Quick answer: No. If there is reasonable suspicion for a pat-down, an officer can remove keys if there is probable cause to believe they were incriminating evidence. And using the keys to locate a vehicle falls into the automobile exception when it is likely to lead to incriminating evidence.
 
Facts: From surveillance, a confidential informant’s tip, and a controlled drug buy, police officers believed that crack cocaine was being transported by car from Chicago to an apartment in Davenport, Iowa. Police got a warrant to search the apartment, the apartment’s owner, and the surrounding parking areas for “indicia of occupancy, residency, rental and/or ownership of the premises . . . including . . . keys.” Upon entering, the officers saw at least eight adults and two children inside. Police immediately handcuffed all the adults and Terry frisked them for officer safety. One officer frisked defendant Mauriosantana Cowan and asked how he got to the apartment. Cowan answered that he rode a bus from Chicago. From the frisk, the officer noticed that Cowan had keys in his front pocket. He removed the keys and questioned Cowan about them. Cowan responded that they were keys to his Cadillac back in Chicago. The officer quickly realized that the keys didn’t belong to a Cadillac.
 
Police searched the apartment and found crack cocaine. The officer who took Cowan’s keys un-cuffed Cowan and told him if the keys didn’t belong to any of the cars in the parking lot, Cowan could leave. The officer used the key fob’s emergency button and found that the keys belonged to a car in the parking lot. Cowan was then re-handcuffed. Officers walked a drug dog around the car, who alerted that drugs were inside. Police searched Cowan’s car and found more crack cocaine.
 
Why the case is important: The court of appeals found that obtaining the key fob and identifying Cowan’s car did not violate the Fourth Amendment. First, the officer’s seizure of the keys was constitutionally valid. During a lawful pat-down, if an officer can plainly feel an object and immediately believes it is incriminating evidence, the officer can reach into the suspect’s clothing to retrieve it. Here, the police officer immediately knew that Cowan had keys in his pocket, and removing the keys was lawful because the search warrant specifically authorized the seizure of keys.
 
Second, the officer’s use of the key fob also didn’t violate the Constitution. There is no reasonable expectation of privacy in the identity of a person’s vehicle, and using the key fob only identified Cowan’s car. It didn’t reveal the car’s contents. Plus, because the fob was lawfully seized, the officer didn’t physically intrude into a constitutionally protected area (as in the March 2012 Law Enforcement Bulletin’s U.S. v. Jones case).
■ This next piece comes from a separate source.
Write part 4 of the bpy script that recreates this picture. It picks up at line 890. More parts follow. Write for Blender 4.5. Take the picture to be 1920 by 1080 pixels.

The automobile exception applied to the officer’s warrantless use of the key fob because the fob, as a part of an automobile, is readily mobile, and there was probable cause to believe the keys belonged to a vehicle involved in the trafficking: (1) Cowan told an officer that he was from Chicago, where officers thought the drugs were from; (2) it was obvious to the officer that Cowan’s keys didn’t belong to a Cadillac, as Cowan claimed; and (3) during surveillance outside the apartment, officers saw several cars come and go, believing the cars to be involved in trafficking the drugs.
 
Keep in mind: First, don’t forget the “plain feel” rule when you’re patting down a suspect. If during the pat-down you notice an object that is not a weapon or contraband, but have probable cause to believe it could be incriminating evidence, you may seize it.
 
And, second, the use of a fob to locate a vehicle can fall into the Fourth Amendment’s automobile exception, if the circumstances allow, because the fob is part and parcel to an automobile.